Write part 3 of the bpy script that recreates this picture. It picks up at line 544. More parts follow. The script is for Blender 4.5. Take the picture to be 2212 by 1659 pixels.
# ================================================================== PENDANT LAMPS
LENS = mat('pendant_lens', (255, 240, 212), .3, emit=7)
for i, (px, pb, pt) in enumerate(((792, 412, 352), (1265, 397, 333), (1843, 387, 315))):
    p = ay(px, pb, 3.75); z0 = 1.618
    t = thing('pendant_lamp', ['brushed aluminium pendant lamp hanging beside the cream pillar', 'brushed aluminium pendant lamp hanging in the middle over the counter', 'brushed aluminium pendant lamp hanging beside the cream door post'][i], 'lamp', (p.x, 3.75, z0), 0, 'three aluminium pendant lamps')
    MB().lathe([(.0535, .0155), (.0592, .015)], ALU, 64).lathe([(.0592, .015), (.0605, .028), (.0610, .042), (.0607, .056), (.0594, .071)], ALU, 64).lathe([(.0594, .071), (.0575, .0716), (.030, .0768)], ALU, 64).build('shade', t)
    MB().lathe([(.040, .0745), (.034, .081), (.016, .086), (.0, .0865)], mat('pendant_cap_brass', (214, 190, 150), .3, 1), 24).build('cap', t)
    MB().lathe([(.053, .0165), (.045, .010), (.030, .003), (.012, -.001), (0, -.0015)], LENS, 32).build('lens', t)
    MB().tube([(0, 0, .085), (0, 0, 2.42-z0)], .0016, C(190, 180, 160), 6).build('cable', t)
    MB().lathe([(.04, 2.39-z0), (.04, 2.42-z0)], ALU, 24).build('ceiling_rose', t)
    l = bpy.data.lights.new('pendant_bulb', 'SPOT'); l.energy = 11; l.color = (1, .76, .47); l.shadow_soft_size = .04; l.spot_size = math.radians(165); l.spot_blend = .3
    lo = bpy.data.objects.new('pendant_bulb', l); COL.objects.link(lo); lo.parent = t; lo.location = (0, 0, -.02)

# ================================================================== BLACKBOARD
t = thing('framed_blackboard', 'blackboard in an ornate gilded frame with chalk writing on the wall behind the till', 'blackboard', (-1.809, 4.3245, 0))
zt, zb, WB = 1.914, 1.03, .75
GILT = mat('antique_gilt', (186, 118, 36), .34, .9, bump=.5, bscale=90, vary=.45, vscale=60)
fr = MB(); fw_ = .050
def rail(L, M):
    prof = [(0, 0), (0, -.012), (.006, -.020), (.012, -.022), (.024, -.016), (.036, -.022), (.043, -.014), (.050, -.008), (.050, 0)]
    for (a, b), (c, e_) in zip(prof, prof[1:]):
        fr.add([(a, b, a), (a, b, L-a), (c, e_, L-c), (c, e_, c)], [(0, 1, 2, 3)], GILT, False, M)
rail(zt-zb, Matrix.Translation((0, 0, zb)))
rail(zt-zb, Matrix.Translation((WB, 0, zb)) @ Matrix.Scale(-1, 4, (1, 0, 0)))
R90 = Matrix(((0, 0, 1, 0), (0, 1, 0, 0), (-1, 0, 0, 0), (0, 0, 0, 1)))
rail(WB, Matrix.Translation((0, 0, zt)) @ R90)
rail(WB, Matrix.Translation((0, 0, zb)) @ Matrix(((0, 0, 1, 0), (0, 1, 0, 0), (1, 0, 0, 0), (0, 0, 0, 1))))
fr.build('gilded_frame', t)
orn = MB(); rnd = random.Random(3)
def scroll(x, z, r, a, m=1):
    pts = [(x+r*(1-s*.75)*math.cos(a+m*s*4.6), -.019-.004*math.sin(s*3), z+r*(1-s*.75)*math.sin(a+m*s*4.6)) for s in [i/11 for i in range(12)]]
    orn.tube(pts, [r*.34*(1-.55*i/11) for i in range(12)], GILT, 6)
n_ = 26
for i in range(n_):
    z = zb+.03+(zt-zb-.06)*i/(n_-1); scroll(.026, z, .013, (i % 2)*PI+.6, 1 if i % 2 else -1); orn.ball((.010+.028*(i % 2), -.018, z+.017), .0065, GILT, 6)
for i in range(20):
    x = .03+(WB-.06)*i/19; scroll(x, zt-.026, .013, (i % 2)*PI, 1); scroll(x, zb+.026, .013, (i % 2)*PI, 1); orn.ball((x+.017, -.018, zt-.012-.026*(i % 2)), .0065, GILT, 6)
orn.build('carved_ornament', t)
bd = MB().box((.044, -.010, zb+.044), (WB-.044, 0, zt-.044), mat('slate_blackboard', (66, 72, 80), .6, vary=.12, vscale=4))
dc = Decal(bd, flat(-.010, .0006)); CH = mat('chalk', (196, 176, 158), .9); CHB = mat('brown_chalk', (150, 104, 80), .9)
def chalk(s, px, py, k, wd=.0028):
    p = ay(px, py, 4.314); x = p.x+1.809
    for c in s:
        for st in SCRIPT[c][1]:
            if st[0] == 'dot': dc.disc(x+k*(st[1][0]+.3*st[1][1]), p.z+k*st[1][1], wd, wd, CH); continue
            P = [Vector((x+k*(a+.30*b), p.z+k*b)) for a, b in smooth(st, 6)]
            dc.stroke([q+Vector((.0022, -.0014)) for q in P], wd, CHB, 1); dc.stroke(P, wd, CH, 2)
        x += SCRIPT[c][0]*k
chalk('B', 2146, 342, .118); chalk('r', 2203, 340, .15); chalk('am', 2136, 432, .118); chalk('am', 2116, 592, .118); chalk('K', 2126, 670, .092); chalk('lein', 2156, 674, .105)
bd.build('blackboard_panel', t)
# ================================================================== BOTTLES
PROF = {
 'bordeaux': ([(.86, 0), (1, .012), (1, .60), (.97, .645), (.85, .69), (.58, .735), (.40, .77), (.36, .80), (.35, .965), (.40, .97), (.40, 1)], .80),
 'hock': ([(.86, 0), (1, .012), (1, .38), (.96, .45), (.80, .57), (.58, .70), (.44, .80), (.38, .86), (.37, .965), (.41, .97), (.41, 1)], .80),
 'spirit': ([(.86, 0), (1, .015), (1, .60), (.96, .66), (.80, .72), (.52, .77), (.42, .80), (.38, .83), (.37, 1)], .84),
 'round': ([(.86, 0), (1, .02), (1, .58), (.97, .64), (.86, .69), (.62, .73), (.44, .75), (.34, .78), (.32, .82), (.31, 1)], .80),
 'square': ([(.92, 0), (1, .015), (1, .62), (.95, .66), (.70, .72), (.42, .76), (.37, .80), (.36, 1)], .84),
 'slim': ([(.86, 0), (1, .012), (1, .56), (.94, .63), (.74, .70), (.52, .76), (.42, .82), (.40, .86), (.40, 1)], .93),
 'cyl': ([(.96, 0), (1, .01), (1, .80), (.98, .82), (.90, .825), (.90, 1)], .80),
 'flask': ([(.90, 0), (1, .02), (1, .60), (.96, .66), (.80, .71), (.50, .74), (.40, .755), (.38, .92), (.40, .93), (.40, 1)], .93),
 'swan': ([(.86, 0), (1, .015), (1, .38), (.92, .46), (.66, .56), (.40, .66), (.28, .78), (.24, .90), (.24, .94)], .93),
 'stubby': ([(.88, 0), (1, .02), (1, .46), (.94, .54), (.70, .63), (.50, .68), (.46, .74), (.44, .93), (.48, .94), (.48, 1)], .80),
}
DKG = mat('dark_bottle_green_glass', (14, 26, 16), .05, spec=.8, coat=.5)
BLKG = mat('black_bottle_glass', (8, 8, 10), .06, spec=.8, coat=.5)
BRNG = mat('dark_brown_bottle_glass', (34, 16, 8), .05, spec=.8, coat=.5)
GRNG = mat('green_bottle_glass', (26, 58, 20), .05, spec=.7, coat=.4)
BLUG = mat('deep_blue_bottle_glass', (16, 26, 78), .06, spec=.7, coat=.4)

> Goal
Restate the whole listing exactly, leaving out nothing.

> Answer for this exercise
Write part 3 of the bpy script that recreates this picture. It picks up at line 544. More parts follow. The script is for Blender 4.5. Take the picture to be 2212 by 1659 pixels.
# ================================================================== PENDANT LAMPS
LENS = mat('pendant_lens', (255, 240, 212), .3, emit=7)
for i, (px, pb, pt) in enumerate(((792, 412, 352), (1265, 397, 333), (1843, 387, 315))):
    p = ay(px, pb, 3.75); z0 = 1.618
    t = thing('pendant_lamp', ['brushed aluminium pendant lamp hanging beside the cream pillar', 'brushed aluminium pendant lamp hanging in the middle over the counter', 'brushed aluminium pendant lamp hanging beside the cream door post'][i], 'lamp', (p.x, 3.75, z0), 0, 'three aluminium pendant lamps')
    MB().lathe([(.0535, .0155), (.0592, .015)], ALU, 64).lathe([(.0592, .015), (.0605, .028), (.0610, .042), (.0607, .056), (.0594, .071)], ALU, 64).lathe([(.0594, .071), (.0575, .0716), (.030, .0768)], ALU, 64).build('shade', t)
    MB().lathe([(.040, .0745), (.034, .081), (.016, .086), (.0, .0865)], mat('pendant_cap_brass', (214, 190, 150), .3, 1), 24).build('cap', t)
    MB().lathe([(.053, .0165), (.045, .010), (.030, .003), (.012, -.001), (0, -.0015)], LENS, 32).build('lens', t)
    MB().tube([(0, 0, .085), (0, 0, 2.42-z0)], .0016, C(190, 180, 160), 6).build('cable', t)
    MB().lathe([(.04, 2.39-z0), (.04, 2.42-z0)], ALU, 24).build('ceiling_rose', t)
    l = bpy.data.lights.new('pendant_bulb', 'SPOT'); l.energy = 11; l.color = (1, .76, .47); l.shadow_soft_size = .04; l.spot_size = math.radians(165); l.spot_blend = .3
    lo = bpy.data.objects.new('pendant_bulb', l); COL.objects.link(lo); lo.parent = t; lo.location = (0, 0, -.02)

# ================================================================== BLACKBOARD
t = thing('framed_blackboard', 'blackboard in an ornate gilded frame with chalk writing on the wall behind the till', 'blackboard', (-1.809, 4.3245, 0))
zt, zb, WB = 1.914, 1.03, .75
GILT = mat('antique_gilt', (186, 118, 36), .34, .9, bump=.5, bscale=90, vary=.45, vscale=60)
fr = MB(); fw_ = .050
def rail(L, M):
    prof = [(0, 0), (0, -.012), (.006, -.020), (.012, -.022), (.024, -.016), (.036, -.022), (.043, -.014), (.050, -.008), (.050, 0)]
    for (a, b), (c, e_) in zip(prof, prof[1:]):
        fr.add([(a, b, a), (a, b, L-a), (c, e_, L-c), (c, e_, c)], [(0, 1, 2, 3)], GILT, False, M)
rail(zt-zb, Matrix.Translation((0, 0, zb)))
rail(zt-zb, Matrix.Translation((WB, 0, zb)) @ Matrix.Scale(-1, 4, (1, 0, 0)))
R90 = Matrix(((0, 0, 1, 0), (0, 1, 0, 0), (-1, 0, 0, 0), (0, 0, 0, 1)))
rail(WB, Matrix.Translation((0, 0, zt)) @ R90)
rail(WB, Matrix.Translation((0, 0, zb)) @ Matrix(((0, 0, 1, 0), (0, 1, 0, 0), (1, 0, 0, 0), (0, 0, 0, 1))))
fr.build('gilded_frame', t)
orn = MB(); rnd = random.Random(3)
def scroll(x, z, r, a, m=1):
    pts = [(x+r*(1-s*.75)*math.cos(a+m*s*4.6), -.019-.004*math.sin(s*3), z+r*(1-s*.75)*math.sin(a+m*s*4.6)) for s in [i/11 for i in range(12)]]
    orn.tube(pts, [r*.34*(1-.55*i/11) for i in range(12)], GILT, 6)
n_ = 26
for i in range(n_):
    z = zb+.03+(zt-zb-.06)*i/(n_-1); scroll(.026, z, .013, (i % 2)*PI+.6, 1 if i % 2 else -1); orn.ball((.010+.028*(i % 2), -.018, z+.017), .0065, GILT, 6)
for i in range(20):
    x = .03+(WB-.06)*i/19; scroll(x, zt-.026, .013, (i % 2)*PI, 1); scroll(x, zb+.026, .013, (i % 2)*PI, 1); orn.ball((x+.017, -.018, zt-.012-.026*(i % 2)), .0065, GILT, 6)
orn.build('carved_ornament', t)
bd = MB().box((.044, -.010, zb+.044), (WB-.044, 0, zt-.044), mat('slate_blackboard', (66, 72, 80), .6, vary=.12, vscale=4))
dc = Decal(bd, flat(-.010, .0006)); CH = mat('chalk', (196, 176, 158), .9); CHB = mat('brown_chalk', (150, 104, 80), .9)
def chalk(s, px, py, k, wd=.0028):
    p = ay(px, py, 4.314); x = p.x+1.809
    for c in s:
        for st in SCRIPT[c][1]:
            if st[0] == 'dot': dc.disc(x+k*(st[1][0]+.3*st[1][1]), p.z+k*st[1][1], wd, wd, CH); continue
            P = [Vector((x+k*(a+.30*b), p.z+k*b)) for a, b in smooth(st, 6)]
            dc.stroke([q+Vector((.0022, -.0014)) for q in P], wd, CHB, 1); dc.stroke(P, wd, CH, 2)
        x += SCRIPT[c][0]*k
chalk('B', 2146, 342, .118); chalk('r', 2203, 340, .15); chalk('am', 2136, 432, .118); chalk('am', 2116, 592, .118); chalk('K', 2126, 670, .092); chalk('lein', 2156, 674, .105)
bd.build('blackboard_panel', t)
# ================================================================== BOTTLES
PROF = {
 'bordeaux': ([(.86, 0), (1, .012), (1, .60), (.97, .645), (.85, .69), (.58, .735), (.40, .77), (.36, .80), (.35, .965), (.40, .97), (.40, 1)], .80),
 'hock': ([(.86, 0), (1, .012), (1, .38), (.96, .45), (.80, .57), (.58, .70), (.44, .80), (.38, .86), (.37, .965), (.41, .97), (.41, 1)], .80),
 'spirit': ([(.86, 0), (1, .015), (1, .60), (.96, .66), (.80, .72), (.52, .77), (.42, .80), (.38, .83), (.37, 1)], .84),
 'round': ([(.86, 0), (1, .02), (1, .58), (.97, .64), (.86, .69), (.62, .73), (.44, .75), (.34, .78), (.32, .82), (.31, 1)], .80),
 'square': ([(.92, 0), (1, .015), (1, .62), (.95, .66), (.70, .72), (.42, .76), (.37, .80), (.36, 1)], .84),
 'slim': ([(.86, 0), (1, .012), (1, .56), (.94, .63), (.74, .70), (.52, .76), (.42, .82), (.40, .86), (.40, 1)], .93),
 'cyl': ([(.96, 0), (1, .01), (1, .80), (.98, .82), (.90, .825), (.90, 1)], .80),
 'flask': ([(.90, 0), (1, .02), (1, .60), (.96, .66), (.80, .71), (.50, .74), (.40, .755), (.38, .92), (.40, .93), (.40, 1)], .93),
 'swan': ([(.86, 0), (1, .015), (1, .38), (.92, .46), (.66, .56), (.40, .66), (.28, .78), (.24, .90), (.24, .94)], .93),
 'stubby': ([(.88, 0), (1, .02), (1, .46), (.94, .54), (.70, .63), (.50, .68), (.46, .74), (.44, .93), (.48, .94), (.48, 1)], .80),
}
DKG = mat('dark_bottle_green_glass', (14, 26, 16), .05, spec=.8, coat=.5)
BLKG = mat('black_bottle_glass', (8, 8, 10), .06, spec=.8, coat=.5)
BRNG = mat('dark_brown_bottle_glass', (34, 16, 8), .05, spec=.8, coat=.5)
GRNG = mat('green_bottle_glass', (26, 58, 20), .05, spec=.7, coat=.4)
BLUG = mat('deep_blue_bottle_glass', (16, 26, 78), .06, spec=.7, coat=.4)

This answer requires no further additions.